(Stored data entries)
☆ ☆ ☆

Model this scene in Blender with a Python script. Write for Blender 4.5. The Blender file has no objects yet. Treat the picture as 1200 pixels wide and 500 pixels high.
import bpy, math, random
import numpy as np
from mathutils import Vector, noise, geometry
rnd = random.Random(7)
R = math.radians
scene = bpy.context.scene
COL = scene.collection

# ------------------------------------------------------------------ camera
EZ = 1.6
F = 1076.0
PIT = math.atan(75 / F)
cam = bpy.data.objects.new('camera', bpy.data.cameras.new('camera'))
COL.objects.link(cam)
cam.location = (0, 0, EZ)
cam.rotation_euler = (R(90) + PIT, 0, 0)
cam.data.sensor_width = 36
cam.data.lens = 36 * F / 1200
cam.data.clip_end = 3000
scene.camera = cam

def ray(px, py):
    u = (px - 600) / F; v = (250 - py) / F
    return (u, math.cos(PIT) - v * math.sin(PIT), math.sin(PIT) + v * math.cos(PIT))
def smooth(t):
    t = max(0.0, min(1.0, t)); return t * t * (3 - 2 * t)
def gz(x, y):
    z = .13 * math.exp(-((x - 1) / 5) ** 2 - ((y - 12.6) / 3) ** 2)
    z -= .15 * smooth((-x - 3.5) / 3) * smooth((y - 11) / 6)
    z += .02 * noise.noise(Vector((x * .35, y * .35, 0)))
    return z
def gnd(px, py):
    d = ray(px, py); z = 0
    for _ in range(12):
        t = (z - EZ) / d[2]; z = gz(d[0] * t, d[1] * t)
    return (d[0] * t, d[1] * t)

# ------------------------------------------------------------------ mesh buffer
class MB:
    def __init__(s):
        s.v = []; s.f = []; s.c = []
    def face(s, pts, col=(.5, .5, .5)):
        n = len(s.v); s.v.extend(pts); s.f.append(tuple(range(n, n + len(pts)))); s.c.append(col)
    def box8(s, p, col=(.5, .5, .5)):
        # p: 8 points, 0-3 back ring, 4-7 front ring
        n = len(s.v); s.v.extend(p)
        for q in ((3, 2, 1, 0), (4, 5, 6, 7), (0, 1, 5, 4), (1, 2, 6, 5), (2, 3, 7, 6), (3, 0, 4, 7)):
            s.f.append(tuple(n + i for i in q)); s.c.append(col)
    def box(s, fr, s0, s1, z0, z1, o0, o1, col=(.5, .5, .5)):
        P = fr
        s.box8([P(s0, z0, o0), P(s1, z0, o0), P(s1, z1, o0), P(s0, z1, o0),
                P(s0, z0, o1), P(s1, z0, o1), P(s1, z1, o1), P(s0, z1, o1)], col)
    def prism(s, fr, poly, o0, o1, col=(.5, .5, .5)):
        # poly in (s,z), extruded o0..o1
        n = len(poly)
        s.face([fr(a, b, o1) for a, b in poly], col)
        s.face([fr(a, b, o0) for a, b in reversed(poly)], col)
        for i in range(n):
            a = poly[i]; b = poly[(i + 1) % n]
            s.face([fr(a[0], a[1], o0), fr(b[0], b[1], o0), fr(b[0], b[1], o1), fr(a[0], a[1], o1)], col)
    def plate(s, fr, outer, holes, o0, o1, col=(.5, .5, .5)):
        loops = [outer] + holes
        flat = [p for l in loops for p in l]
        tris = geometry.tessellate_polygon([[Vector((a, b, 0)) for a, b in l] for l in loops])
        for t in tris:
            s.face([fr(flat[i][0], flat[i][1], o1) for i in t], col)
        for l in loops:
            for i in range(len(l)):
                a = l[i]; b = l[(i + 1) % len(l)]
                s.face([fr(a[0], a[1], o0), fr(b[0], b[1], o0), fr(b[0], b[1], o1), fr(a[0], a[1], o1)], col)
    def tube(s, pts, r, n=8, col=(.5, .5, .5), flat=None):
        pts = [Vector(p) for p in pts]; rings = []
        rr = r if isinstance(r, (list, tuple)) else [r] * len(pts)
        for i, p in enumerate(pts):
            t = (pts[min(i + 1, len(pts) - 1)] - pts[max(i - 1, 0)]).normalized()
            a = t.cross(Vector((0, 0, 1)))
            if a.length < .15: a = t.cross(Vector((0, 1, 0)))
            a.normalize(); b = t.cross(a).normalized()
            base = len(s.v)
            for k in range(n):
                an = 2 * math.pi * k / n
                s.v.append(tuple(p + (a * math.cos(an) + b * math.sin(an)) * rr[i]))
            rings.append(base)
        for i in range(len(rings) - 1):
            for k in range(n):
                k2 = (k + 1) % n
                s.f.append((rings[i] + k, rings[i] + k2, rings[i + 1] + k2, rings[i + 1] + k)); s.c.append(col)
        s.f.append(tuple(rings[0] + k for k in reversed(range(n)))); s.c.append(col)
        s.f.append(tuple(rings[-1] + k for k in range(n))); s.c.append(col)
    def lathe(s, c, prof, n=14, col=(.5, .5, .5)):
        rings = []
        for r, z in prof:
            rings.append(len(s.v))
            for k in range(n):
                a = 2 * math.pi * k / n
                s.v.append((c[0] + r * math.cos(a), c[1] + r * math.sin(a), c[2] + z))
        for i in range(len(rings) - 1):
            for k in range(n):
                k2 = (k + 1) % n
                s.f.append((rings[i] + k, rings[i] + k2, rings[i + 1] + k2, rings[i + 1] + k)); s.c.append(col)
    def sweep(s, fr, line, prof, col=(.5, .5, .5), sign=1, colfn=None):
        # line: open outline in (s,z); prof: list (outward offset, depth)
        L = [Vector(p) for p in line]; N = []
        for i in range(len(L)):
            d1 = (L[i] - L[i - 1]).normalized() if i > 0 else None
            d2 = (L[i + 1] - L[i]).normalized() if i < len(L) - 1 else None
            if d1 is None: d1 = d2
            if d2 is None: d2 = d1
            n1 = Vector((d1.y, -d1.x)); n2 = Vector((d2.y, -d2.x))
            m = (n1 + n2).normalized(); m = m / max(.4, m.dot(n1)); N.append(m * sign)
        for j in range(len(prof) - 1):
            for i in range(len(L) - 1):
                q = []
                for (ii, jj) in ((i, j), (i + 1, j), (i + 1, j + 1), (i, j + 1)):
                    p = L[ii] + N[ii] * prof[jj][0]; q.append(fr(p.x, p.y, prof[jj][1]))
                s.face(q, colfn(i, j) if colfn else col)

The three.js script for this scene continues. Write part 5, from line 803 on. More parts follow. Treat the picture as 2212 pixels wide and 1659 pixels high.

☆ ☆ ☆

Goal => All the data must be duplicated exactly, with nothing added or removed.

Final answer =>
Model this scene in Blender with a Python script. Write for Blender 4.5. The Blender file has no objects yet. Treat the picture as 1200 pixels wide and 500 pixels high.
import bpy, math, random
import numpy as np
from mathutils import Vector, noise, geometry
rnd = random.Random(7)
R = math.radians
scene = bpy.context.scene
COL = scene.collection

# ------------------------------------------------------------------ camera
EZ = 1.6
F = 1076.0
PIT = math.atan(75 / F)
cam = bpy.data.objects.new('camera', bpy.data.cameras.new('camera'))
COL.objects.link(cam)
cam.location = (0, 0, EZ)
cam.rotation_euler = (R(90) + PIT, 0, 0)
cam.data.sensor_width = 36
cam.data.lens = 36 * F / 1200
cam.data.clip_end = 3000
scene.camera = cam

def ray(px, py):
    u = (px - 600) / F; v = (250 - py) / F
    return (u, math.cos(PIT) - v * math.sin(PIT), math.sin(PIT) + v * math.cos(PIT))
def smooth(t):
    t = max(0.0, min(1.0, t)); return t * t * (3 - 2 * t)
def gz(x, y):
    z = .13 * math.exp(-((x - 1) / 5) ** 2 - ((y - 12.6) / 3) ** 2)
    z -= .15 * smooth((-x - 3.5) / 3) * smooth((y - 11) / 6)
    z += .02 * noise.noise(Vector((x * .35, y * .35, 0)))
    return z
def gnd(px, py):
    d = ray(px, py); z = 0
    for _ in range(12):
        t = (z - EZ) / d[2]; z = gz(d[0] * t, d[1] * t)
    return (d[0] * t, d[1] * t)

# ------------------------------------------------------------------ mesh buffer
class MB:
    def __init__(s):
        s.v = []; s.f = []; s.c = []
    def face(s, pts, col=(.5, .5, .5)):
        n = len(s.v); s.v.extend(pts); s.f.append(tuple(range(n, n + len(pts)))); s.c.append(col)
    def box8(s, p, col=(.5, .5, .5)):
        # p: 8 points, 0-3 back ring, 4-7 front ring
        n = len(s.v); s.v.extend(p)
        for q in ((3, 2, 1, 0), (4, 5, 6, 7), (0, 1, 5, 4), (1, 2, 6, 5), (2, 3, 7, 6), (3, 0, 4, 7)):
            s.f.append(tuple(n + i for i in q)); s.c.append(col)
    def box(s, fr, s0, s1, z0, z1, o0, o1, col=(.5, .5, .5)):
        P = fr
        s.box8([P(s0, z0, o0), P(s1, z0, o0), P(s1, z1, o0), P(s0, z1, o0),
                P(s0, z0, o1), P(s1, z0, o1), P(s1, z1, o1), P(s0, z1, o1)], col)
    def prism(s, fr, poly, o0, o1, col=(.5, .5, .5)):
        # poly in (s,z), extruded o0..o1
        n = len(poly)
        s.face([fr(a, b, o1) for a, b in poly], col)
        s.face([fr(a, b, o0) for a, b in reversed(poly)], col)
        for i in range(n):
            a = poly[i]; b = poly[(i + 1) % n]
            s.face([fr(a[0], a[1], o0), fr(b[0], b[1], o0), fr(b[0], b[1], o1), fr(a[0], a[1], o1)], col)
    def plate(s, fr, outer, holes, o0, o1, col=(.5, .5, .5)):
        loops = [outer] + holes
        flat = [p for l in loops for p in l]
        tris = geometry.tessellate_polygon([[Vector((a, b, 0)) for a, b in l] for l in loops])
        for t in tris:
            s.face([fr(flat[i][0], flat[i][1], o1) for i in t], col)
        for l in loops:
            for i in range(len(l)):
                a = l[i]; b = l[(i + 1) % len(l)]
                s.face([fr(a[0], a[1], o0), fr(b[0], b[1], o0), fr(b[0], b[1], o1), fr(a[0], a[1], o1)], col)
    def tube(s, pts, r, n=8, col=(.5, .5, .5), flat=None):
        pts = [Vector(p) for p in pts]; rings = []
        rr = r if isinstance(r, (list, tuple)) else [r] * len(pts)
        for i, p in enumerate(pts):
            t = (pts[min(i + 1, len(pts) - 1)] - pts[max(i - 1, 0)]).normalized()
            a = t.cross(Vector((0, 0, 1)))
            if a.length < .15: a = t.cross(Vector((0, 1, 0)))
            a.normalize(); b = t.cross(a).normalized()
            base = len(s.v)
            for k in range(n):
                an = 2 * math.pi * k / n
                s.v.append(tuple(p + (a * math.cos(an) + b * math.sin(an)) * rr[i]))
            rings.append(base)
        for i in range(len(rings) - 1):
            for k in range(n):
                k2 = (k + 1) % n
                s.f.append((rings[i] + k, rings[i] + k2, rings[i + 1] + k2, rings[i + 1] + k)); s.c.append(col)
        s.f.append(tuple(rings[0] + k for k in reversed(range(n)))); s.c.append(col)
        s.f.append(tuple(rings[-1] + k for k in range(n))); s.c.append(col)
    def lathe(s, c, prof, n=14, col=(.5, .5, .5)):
        rings = []
        for r, z in prof:
            rings.append(len(s.v))
            for k in range(n):
                a = 2 * math.pi * k / n
                s.v.append((c[0] + r * math.cos(a), c[1] + r * math.sin(a), c[2] + z))
        for i in range(len(rings) - 1):
            for k in range(n):
                k2 = (k + 1) % n
                s.f.append((rings[i] + k, rings[i] + k2, rings[i + 1] + k2, rings[i + 1] + k)); s.c.append(col)
    def sweep(s, fr, line, prof, col=(.5, .5, .5), sign=1, colfn=None):
        # line: open outline in (s,z); prof: list (outward offset, depth)
        L = [Vector(p) for p in line]; N = []
        for i in range(len(L)):
            d1 = (L[i] - L[i - 1]).normalized() if i > 0 else None
            d2 = (L[i + 1] - L[i]).normalized() if i < len(L) - 1 else None
            if d1 is None: d1 = d2
            if d2 is None: d2 = d1
            n1 = Vector((d1.y, -d1.x)); n2 = Vector((d2.y, -d2.x))
            m = (n1 + n2).normalized(); m = m / max(.4, m.dot(n1)); N.append(m * sign)
        for j in range(len(prof) - 1):
            for i in range(len(L) - 1):
                q = []
                for (ii, jj) in ((i, j), (i + 1, j), (i + 1, j + 1), (i, j + 1)):
                    p = L[ii] + N[ii] * prof[jj][0]; q.append(fr(p.x, p.y, prof[jj][1]))
                s.face(q, colfn(i, j) if colfn else col)

The three.js script for this scene continues. Write part 5, from line 803 on. More parts follow. Treat the picture as 2212 pixels wide and 1659 pixels high.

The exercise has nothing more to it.